Your task is to output the listing word for word, with pictures excluded.

▸ **Recorded information**

--- --- ---

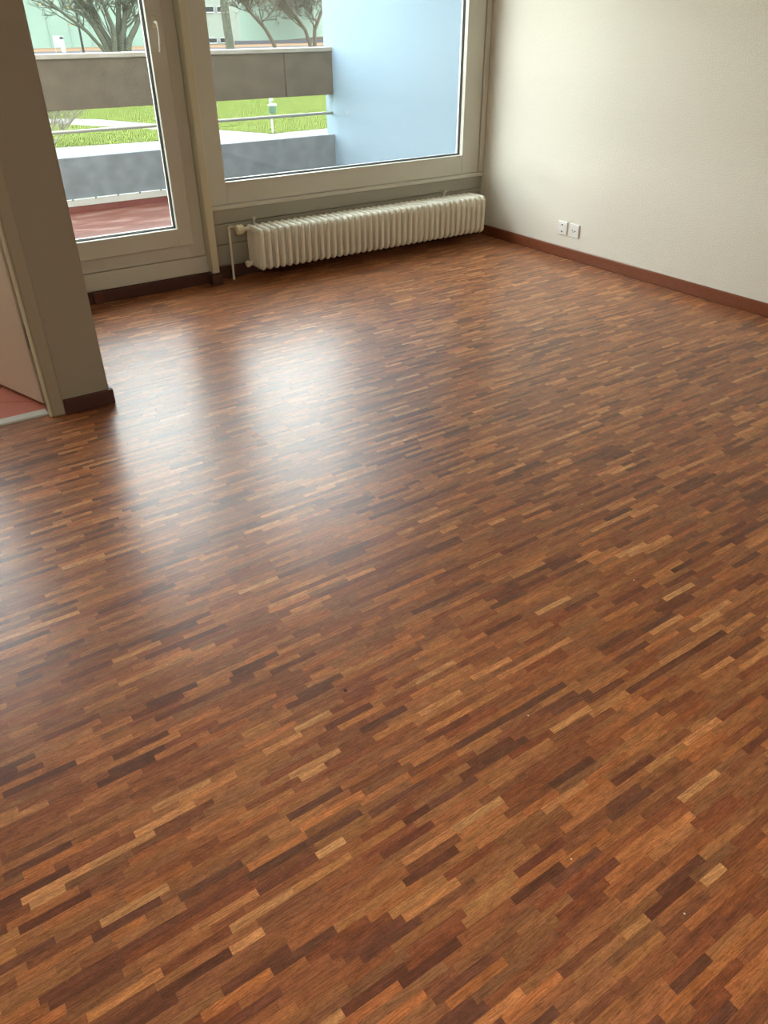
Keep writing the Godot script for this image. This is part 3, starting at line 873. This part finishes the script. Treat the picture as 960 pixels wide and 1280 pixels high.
# ---------------------------------------------------------------- radiator
func build_radiator() -> void:
	var x0 := 2.012
	var count := 39
	var pitch := 0.0458
	var zf := -4.300
	var zb := -4.508
	var y0 := 0.066
	var y1 := 0.316
	var t := thing("radiator", "long low cream column radiator with many rounded sections below the window", "radiator", Vector3(x0, 0, -4.4))
	var b := MB.new()
	var r := 0.0134
	var bend := 0.02
	var path := []
	var corners := [[Vector3(0, y0 + r, zf - r), 0.0], [Vector3(0, y1 - r, zf - r), 1.0], [Vector3(0, y1 - r, zb + r), 2.0], [Vector3(0, y0 + r, zb + r), 3.0]]
	# closed loop: up the front tube, back over the top, down the rear tube, forward below
	var centers := [Vector3(0, y1 - r - bend, zf - r - bend), Vector3(0, y1 - r - bend, zb + r + bend), Vector3(0, y0 + r + bend, zb + r + bend), Vector3(0, y0 + r + bend, zf - r - bend)]
	for k in 4:
		for i in 5:
			var a := -PI / 2.0 * k - PI / 2.0 * i / 4.0
			path.append(centers[k] + Vector3(0, -sin(a) * bend, cos(a) * bend))
	b.tube(path, [r], 10, true, false, 1.0, Vector3.RIGHT)
	for i in range(1, 5):
		var z := lerpf(zf - r, zb + r, i / 5.0)
		b.tube([Vector3(0, y0 + r, z), Vector3(0, y1 - r, z)], [r], 8, false, false)
	for y in [y0 + 0.022, y1 - 0.022]:
		b.box(Vector3(-0.0145, y - 0.016, zb + 0.02), Vector3(0.0145, y + 0.013, zf - 0.034), 0.008)
		b.tube([Vector3(-pitch * 0.5, y, -4.46), Vector3(pitch * 0.5, y, -4.46)], [0.016], 10)
	var m := b.mesh(M.radiator)
	for i in count:
		var s := MeshInstance3D.new()
		s.name = "section"
		s.mesh = m
		s.position = Vector3((i + 0.5) * pitch, 0, 4.4)
		t.add_child(s, true)
	# valve with thermostat head
	var xv := Basis(Vector3.BACK, PI / 2)
	var vb := MB.new()
	vb.lathe([Vector2(0, 0), Vector2(0.013, 0), Vector2(0.013, 0.03), Vector2(0.018, 0.032), Vector2(0.018, 0.04), Vector2(0, 0.04)], Transform3D(xv, Vector3(x0, y1 - 0.022, -4.46)), 16)
	var va := part(t, "valve", vb, M.radiator)
	var hb := MB.new()
	hb.lathe([Vector2(0.0, 0.028), Vector2(0.025, 0.028), Vector2(0.0285, 0.033), Vector2(0.0285, 0.062), Vector2(0.025, 0.072), Vector2(0.014, 0.075), Vector2(0.008, 0.073), Vector2(0, 0.073)], Transform3D(xv, Vector3(x0, y1 - 0.022, -4.46)), 20)
	for k in 12:
		var a := TAU * k / 12.0
		hb.tube([Vector3(x0 - 0.036, y1 - 0.022 + cos(a) * 0.0282, -4.46 + sin(a) * 0.0282), Vector3(x0 - 0.064, y1 - 0.022 + cos(a) * 0.0282, -4.46 + sin(a) * 0.0282)], [0.0025], 6)
	part(va, "thermostat_head", hb, M.knob)
	var pl := MB.new()
	pl.lathe([Vector2(0, 0), Vector2(0.015, 0), Vector2(0.015, 0.012), Vector2(0.02, 0.014), Vector2(0.021, 0.028), Vector2(0.016, 0.034), Vector2(0, 0.036)], Transform3D(xv, Vector3(x0, y0 + 0.022, -4.45)), 18)
	part(t, "blind_plug", pl, M.radiator)
	var pp := MB.new()
	pp.tube([Vector3(1.899, -0.005, -4.483), Vector3(1.901, 0.15, -4.483), Vector3(1.902, 0.30, -4.483), Vector3(1.9035, 0.309, -4.485), Vector3(1.912, 0.314, -4.49), Vector3(1.94, 0.308, -4.49), Vector3(x0 - 0.018, 0.296, -4.47)], [0.0075, 0.0075, 0.0075, 0.0075, 0.0065, 0.006, 0.006], 10)
	part(t, "riser_pipe", pp, M.radiator)
	for x in [2.10, 3.60]:
		var br := MB.new()
		br.box(Vector3(x - 0.006, 0.25, -4.553), Vector3(x + 0.006, 0.338, -4.535), 0.002)
		br.box(Vector3(x - 0.006, 0.255, -4.54), Vector3(x + 0.006, 0.27, -4.46), 0.002)
		br.tube([Vector3(x, 0.331, -4.536), Vector3(x, 0.331, -4.525)], [0.007], 10)
		part(t, "bracket", br, M.radiator)

# ---------------------------------------------------------------- sockets
func build_sockets() -> void:
	var zs := [-3.694, -3.589]
	for k in 2:
		var z: float = zs[k]
		var o := thing(["telephone_outlet", "power_socket"][k], ["square white outlet plate with two small marks, left of the power socket", "square white power socket with round recess and three holes above baseboard"][k], "socket", Vector3(RIGHT, 0.185, z), "", "outlets on the right wall")
		var hw := 0.042
		bx(o, "plate", Vector3(RIGHT - 0.009, 0.185 - hw, z - hw), Vector3(RIGHT, 0.185 + hw, z + hw), M.plastic, 0.003)
		if k == 0:
			bx(o, "insert", Vector3(RIGHT - 0.011, 0.185 - 0.028, z - 0.028), Vector3(RIGHT - 0.008, 0.185 + 0.028, z + 0.028), M.plastic, 0.001)
			for y in [0.206, 0.164]:
				bx(o, "slot", Vector3(RIGHT - 0.0118, y - 0.004, z - 0.007), Vector3(RIGHT - 0.0105, y + 0.004, z + 0.007), M.gasket, 0.0005)
		else:
			var ring := MB.new()
			ring.lathe([Vector2(0.027, 0.0), Vector2(0.027, 0.002), Vector2(0.024, 0.002), Vector2(0.024, 0.0)], Transform3D(Basis(Vector3.BACK, PI / 2), Vector3(RIGHT - 0.0088, 0.185, z)), 24)
			part(o, "rim", ring, M.plastic)
			for d in [[0.0, -0.011], [0.0, 0.011], [-0.007, 0.0]]:
				var hole := MB.new()
				hole.lathe([Vector2(0.0042, 0.0), Vector2(0.004, 0.0006), Vector2(0, 0.0006)], Transform3D(Basis(Vector3.BACK, PI / 2), Vector3(RIGHT - 0.009, 0.185 + d[0], z + d[1])), 12)
				part(o, "hole", hole, M.dark)

# ---------------------------------------------------------------- unseen fill lamp, added above the camera to brighten the room
func build_fill_lamp() -> void:
	var at := Vector3(0.2, HIGH, 0.3)
	var o := thing("added_fill_lamp", "added glowing fill panel on the ceiling, out of view", "fill lamp", at)
	bx(o, "housing", at + Vector3(-0.75, -0.05, -0.5), at + Vector3(0.75, 0.0, 0.5), M.plastic, 0.006)
	var g := mat(rgb(240, 236, 226), 0.6)
	g.emission_enabled = true
	g.emission = rgb(255, 249, 234)
	g.emission_energy_multiplier = 0.25
	bx(o, "fill_panel", at + Vector3(-0.72, -0.058, -0.47), at + Vector3(0.72, -0.048, 0.47), g, 0.002)
	var l := AreaLight3D.new()
	l.name = "fill_light"
	l.area_size = Vector2(1.44, 0.94)
	l.light_color = rgb(255, 249, 234)
	l.light_energy = 0.235
	l.area_range = 12.0
	l.area_attenuation = 2.0
	l.shadow_enabled = true
	l.position = Vector3(0, -0.065, 0)
	l.rotation.x = -PI / 2
	o.add_child(l)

--- --- ---

▸ **Solution for this problem**
Keep writing the Godot script for this image. This is part 3, starting at line 873. This part finishes the script. Treat the picture as 960 pixels wide and 1280 pixels high.
# ---------------------------------------------------------------- radiator
func build_radiator() -> void:
	var x0 := 2.012
	var count := 39
	var pitch := 0.0458
	var zf := -4.300
	var zb := -4.508
	var y0 := 0.066
	var y1 := 0.316
	var t := thing("radiator", "long low cream column radiator with many rounded sections below the window", "radiator", Vector3(x0, 0, -4.4))
	var b := MB.new()
	var r := 0.0134
	var bend := 0.02
	var path := []
	var corners := [[Vector3(0, y0 + r, zf - r), 0.0], [Vector3(0, y1 - r, zf - r), 1.0], [Vector3(0, y1 - r, zb + r), 2.0], [Vector3(0, y0 + r, zb + r), 3.0]]
	# closed loop: up the front tube, back over the top, down the rear tube, forward below
	var centers := [Vector3(0, y1 - r - bend, zf - r - bend), Vector3(0, y1 - r - bend, zb + r + bend), Vector3(0, y0 + r + bend, zb + r + bend), Vector3(0, y0 + r + bend, zf - r - bend)]
	for k in 4:
		for i in 5:
			var a := -PI / 2.0 * k - PI / 2.0 * i / 4.0
			path.append(centers[k] + Vector3(0, -sin(a) * bend, cos(a) * bend))
	b.tube(path, [r], 10, true, false, 1.0, Vector3.RIGHT)
	for i in range(1, 5):
		var z := lerpf(zf - r, zb + r, i / 5.0)
		b.tube([Vector3(0, y0 + r, z), Vector3(0, y1 - r, z)], [r], 8, false, false)
	for y in [y0 + 0.022, y1 - 0.022]:
		b.box(Vector3(-0.0145, y - 0.016, zb + 0.02), Vector3(0.0145, y + 0.013, zf - 0.034), 0.008)
		b.tube([Vector3(-pitch * 0.5, y, -4.46), Vector3(pitch * 0.5, y, -4.46)], [0.016], 10)
	var m := b.mesh(M.radiator)
	for i in count:
		var s := MeshInstance3D.new()
		s.name = "section"
		s.mesh = m
		s.position = Vector3((i + 0.5) * pitch, 0, 4.4)
		t.add_child(s, true)
	# valve with thermostat head
	var xv := Basis(Vector3.BACK, PI / 2)
	var vb := MB.new()
	vb.lathe([Vector2(0, 0), Vector2(0.013, 0), Vector2(0.013, 0.03), Vector2(0.018, 0.032), Vector2(0.018, 0.04), Vector2(0, 0.04)], Transform3D(xv, Vector3(x0, y1 - 0.022, -4.46)), 16)
	var va := part(t, "valve", vb, M.radiator)
	var hb := MB.new()
	hb.lathe([Vector2(0.0, 0.028), Vector2(0.025, 0.028), Vector2(0.0285, 0.033), Vector2(0.0285, 0.062), Vector2(0.025, 0.072), Vector2(0.014, 0.075), Vector2(0.008, 0.073), Vector2(0, 0.073)], Transform3D(xv, Vector3(x0, y1 - 0.022, -4.46)), 20)
	for k in 12:
		var a := TAU * k / 12.0
		hb.tube([Vector3(x0 - 0.036, y1 - 0.022 + cos(a) * 0.0282, -4.46 + sin(a) * 0.0282), Vector3(x0 - 0.064, y1 - 0.022 + cos(a) * 0.0282, -4.46 + sin(a) * 0.0282)], [0.0025], 6)
	part(va, "thermostat_head", hb, M.knob)
	var pl := MB.new()
	pl.lathe([Vector2(0, 0), Vector2(0.015, 0), Vector2(0.015, 0.012), Vector2(0.02, 0.014), Vector2(0.021, 0.028), Vector2(0.016, 0.034), Vector2(0, 0.036)], Transform3D(xv, Vector3(x0, y0 + 0.022, -4.45)), 18)
	part(t, "blind_plug", pl, M.radiator)
	var pp := MB.new()
	pp.tube([Vector3(1.899, -0.005, -4.483), Vector3(1.901, 0.15, -4.483), Vector3(1.902, 0.30, -4.483), Vector3(1.9035, 0.309, -4.485), Vector3(1.912, 0.314, -4.49), Vector3(1.94, 0.308, -4.49), Vector3(x0 - 0.018, 0.296, -4.47)], [0.0075, 0.0075, 0.0075, 0.0075, 0.0065, 0.006, 0.006], 10)
	part(t, "riser_pipe", pp, M.radiator)
	for x in [2.10, 3.60]:
		var br := MB.new()
		br.box(Vector3(x - 0.006, 0.25, -4.553), Vector3(x + 0.006, 0.338, -4.535), 0.002)
		br.box(Vector3(x - 0.006, 0.255, -4.54), Vector3(x + 0.006, 0.27, -4.46), 0.002)
		br.tube([Vector3(x, 0.331, -4.536), Vector3(x, 0.331, -4.525)], [0.007], 10)
		part(t, "bracket", br, M.radiator)

# ---------------------------------------------------------------- sockets
func build_sockets() -> void:
	var zs := [-3.694, -3.589]
	for k in 2:
		var z: float = zs[k]
		var o := thing(["telephone_outlet", "power_socket"][k], ["square white outlet plate with two small marks, left of the power socket", "square white power socket with round recess and three holes above baseboard"][k], "socket", Vector3(RIGHT, 0.185, z), "", "outlets on the right wall")
		var hw := 0.042
		bx(o, "plate", Vector3(RIGHT - 0.009, 0.185 - hw, z - hw), Vector3(RIGHT, 0.185 + hw, z + hw), M.plastic, 0.003)
		if k == 0:
			bx(o, "insert", Vector3(RIGHT - 0.011, 0.185 - 0.028, z - 0.028), Vector3(RIGHT - 0.008, 0.185 + 0.028, z + 0.028), M.plastic, 0.001)
			for y in [0.206, 0.164]:
				bx(o, "slot", Vector3(RIGHT - 0.0118, y - 0.004, z - 0.007), Vector3(RIGHT - 0.0105, y + 0.004, z + 0.007), M.gasket, 0.0005)
		else:
			var ring := MB.new()
			ring.lathe([Vector2(0.027, 0.0), Vector2(0.027, 0.002), Vector2(0.024, 0.002), Vector2(0.024, 0.0)], Transform3D(Basis(Vector3.BACK, PI / 2), Vector3(RIGHT - 0.0088, 0.185, z)), 24)
			part(o, "rim", ring, M.plastic)
			for d in [[0.0, -0.011], [0.0, 0.011], [-0.007, 0.0]]:
				var hole := MB.new()
				hole.lathe([Vector2(0.0042, 0.0), Vector2(0.004, 0.0006), Vector2(0, 0.0006)], Transform3D(Basis(Vector3.BACK, PI / 2), Vector3(RIGHT - 0.009, 0.185 + d[0], z + d[1])), 12)
				part(o, "hole", hole, M.dark)

# ---------------------------------------------------------------- unseen fill lamp, added above the camera to brighten the room
func build_fill_lamp() -> void:
	var at := Vector3(0.2, HIGH, 0.3)
	var o := thing("added_fill_lamp", "added glowing fill panel on the ceiling, out of view", "fill lamp", at)
	bx(o, "housing", at + Vector3(-0.75, -0.05, -0.5), at + Vector3(0.75, 0.0, 0.5), M.plastic, 0.006)
	var g := mat(rgb(240, 236, 226), 0.6)
	g.emission_enabled = true
	g.emission = rgb(255, 249, 234)
	g.emission_energy_multiplier = 0.25
	bx(o, "fill_panel", at + Vector3(-0.72, -0.058, -0.47), at + Vector3(0.72, -0.048, 0.47), g, 0.002)
	var l := AreaLight3D.new()
	l.name = "fill_light"
	l.area_size = Vector2(1.44, 0.94)
	l.light_color = rgb(255, 249, 234)
	l.light_energy = 0.235
	l.area_range = 12.0
	l.area_attenuation = 2.0
	l.shadow_enabled = true
	l.position = Vector3(0, -0.065, 0)
	l.rotation.x = -PI / 2
	o.add_child(l)